Online stores, information portals, and other resources are often based on platforms that provide developers with a set of ready-made tools. Our blog, for example, is built along those lines. Features are usually made available in the form of plugins, allowing users to add them as required. On the one hand, it’s a convenient system that avoids forcing developers to reinvent the proverbial wheel every time they need a particular tool or feature. On the other hand, the more third-party developments on your website, the higher the risk that something might go awry.

The problem with plugins


A plugin is a small software module that either adds to or improves a website’s functionality. There exist plugins that display social network widgets, harvest statistics, and create surveys and other types of content, to name just a few.

If you connect a plugin to your website’s engine, it runs automatically and bothers you only if an error occurs in its operation — that is, if somebody notices the error. Therein lurks the danger of such modules: If the creator abandons their plugin or sells it to another developer, you will likely not notice a thing.

Leaky plugins

Plugins that have not been updated for years are likely to contain unpatched vulnerabilities that could be exploited to take control of a website or download onto it a keylogger, cryptocurrency miner, or whatever the cybercriminals fancy.

Even when updates are available, website owners often overlook them, and vulnerable modules can remain active years after support for them is withdrawn.

Sometimes plugin creators patch vulnerabilities, but for whatever reason the patches are not automatically installed. For example, in some cases module authors simply forget to change the version number in the update. As a result, clients who relied on automatic updating instead of checking for updates manually were left with outdated plugins.

Plugin substitution

Some website content management platforms block the download of modules that are no longer supported. However, it is not possible for a developer or platform to delete vulnerable plugins from users’ websites; that could cause disruption or worse.

What’s more, abandoned plugins might be stored not on the platform itself, but on publicly available services. When the creator discontinues support or deletes a module, your website continues to access the container in which it was located.

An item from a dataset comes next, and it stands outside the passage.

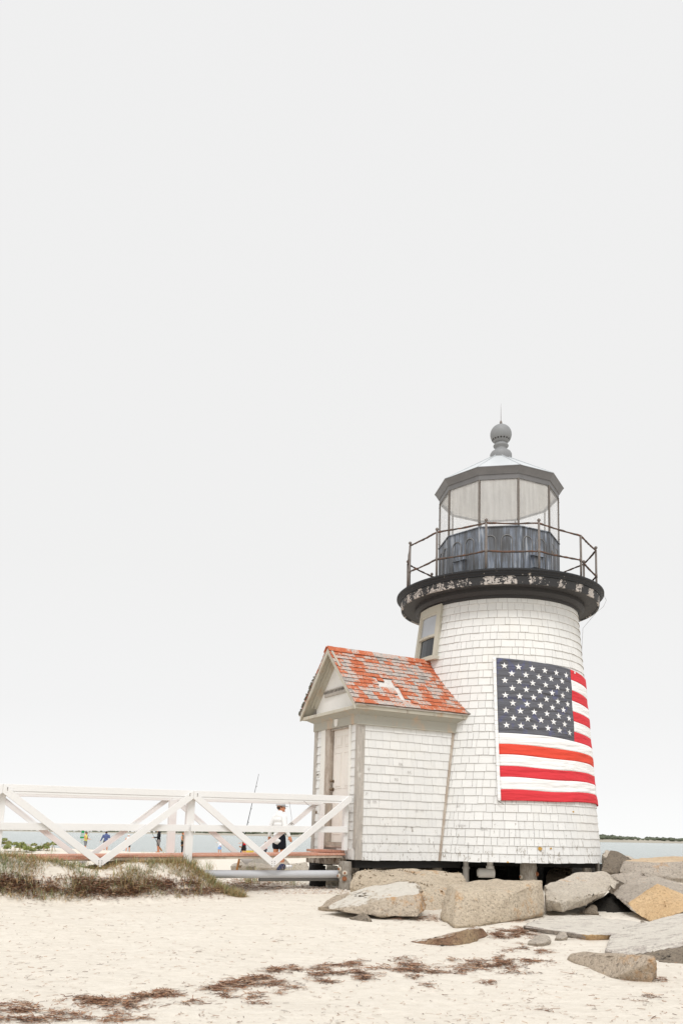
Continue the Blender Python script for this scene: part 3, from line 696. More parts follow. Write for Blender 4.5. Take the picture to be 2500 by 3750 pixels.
# roof
RM = obj('shed_roof', [(0, 0, 0)], [], M['roof'], LH, label='steep shed roof of worn red and grey cedar shingles with a bare patch')
mb = MB(); rake(mb, SO, 2.4, -.03, .0); mb.build('sheathing', M['sheath'], RM)
mb = MB(); NR = 14
hw = WS / 2 + .224; sl_ = sqrt(hw ** 2 + (HP - HE) ** 2)
nrm = {1: (-V * (HP - HE) / sl_ + Zv * hw / sl_), -1: (V * (HP - HE) / sl_ + Zv * hw / sl_)}
def RP(side, s, d, o):       # d: distance up the slope from the eave
    k = d / sl_; w = (E0 + hw * k) if side == 1 else (E1 - hw * k)
    return S(s, w, HE + (HP - HE) * k) + nrm[side] * o
for side in (1, -1):
    ex = sl_ / NR
    for i in range(NR):
        s = SO - .02 + random.uniform(0, .012); d0 = i * ex - (.02 if i == 0 else 0); d1 = (i + 1.7) * ex
        if i == NR - 1: d1 = sl_ + .005
        send = 2.35
        while s < send:
            w = random.choice([.08, .11, .13, .16, .19]) * random.uniform(.9, 1.1); s2 = s + w
            j, j2 = random.uniform(-.005, .005), random.uniform(-.005, .005); o = random.uniform(0, .005)
            mS = (s + s2) / 2; skip = side == 1 and any(i == a_ and b_ < mS < c_ for a_, b_, c_ in ((6, .40, .48), (6, .62, .76), (5, .42, .82), (4, .48, .84), (3, .70, .84), (2, .74, .86), (1, .80, .92)))
            if not skip:
                g = .002; tO = .022 + o
                dd1 = min(d1, sl_ + .004)
                c = [RP(side, s + g, d0 + j, .002), RP(side, s2 - g, d0 + j2, .002), RP(side, s2 - g, d0 + j2, tO), RP(side, s + g, d0 + j, tO), RP(side, s + g, dd1, .001), RP(side, s2 - g, dd1, .001), RP(side, s2 - g, dd1, .005), RP(side, s + g, dd1, .005)]
                mb.add(c, [(0, 1, 2, 3)], 1); mb.add(c, [(3, 2, 6, 7), (0, 3, 7, 4), (2, 1, 5, 6), (0, 4, 5, 1)])
            s = s2
mb.build('roof_shingles', [M['roof'], M['roof_butt']], RM)
mb = MB()
for side in (1, -1):
    s = SO - .025
    while s < 2.3:
        w = random.uniform(.11, .17); o = random.uniform(.0, .006)
        c = [RP(side, s, sl_ - .13, .022 + o), RP(side, s + w, sl_ - .13, .022 + o), RP(side, s + w, sl_ + .0, .022 + o), RP(side, s, sl_ + .0, .022 + o)]
        n = nrm[side] * .012; mb.hexa([c[0], c[1], c[2], c[3], c[0] + n, c[1] + n, c[2] + n, c[3] + n]); s += w * .98
mb.build('ridge_shingles', M['roof'], RM)
mb = MB()   # lichen along the left rake
for i in range(260):
    d = random.uniform(-.02, .62) * sl_ * (random.random() ** .3); p = RP(-1, SO + random.uniform(-.03, .03), abs(d), random.uniform(.005, .03)); mb.ball(p, random.uniform(.008, .02), 6)
mb.build('lichen', M['moss'], RM)
# loose flashing strip near right rake
mb = MB(); mb.hexa([RP(1, SO + .02, .62 * sl_, .02), RP(1, SO + .06, .62 * sl_, .024), RP(1, SO + .05, .93 * sl_, .024), RP(1, SO + .01, .93 * sl_, .02), RP(1, SO + .02, .62 * sl_, .03), RP(1, SO + .06, .62 * sl_, .034), RP(1, SO + .05, .93 * sl_, .034), RP(1, SO + .01, .93 * sl_, .03)])
mb.build('flashing', M['frieze'], RM)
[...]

But cybercriminals can easily capture or clone this abandoned container, and force the resource to download malware instead of the plugin.

That is precisely what happened with the New Share Counts tweet counter, hosted in Amazon S3 cloud storage. When support for the plugin was withdrawn, the developer posted a message to that effect on its website, but more than 800 clients did not read it.

A while later, the plugin writer closed the container on Amazon S3, and cybercriminals pounced. They created storage with the exact same name and placed inside it a malicious script. Websites still using the plugin began to load the new code, which redirected users to a phishing resource promising a prize for taking a survey, instead of the tweet counter.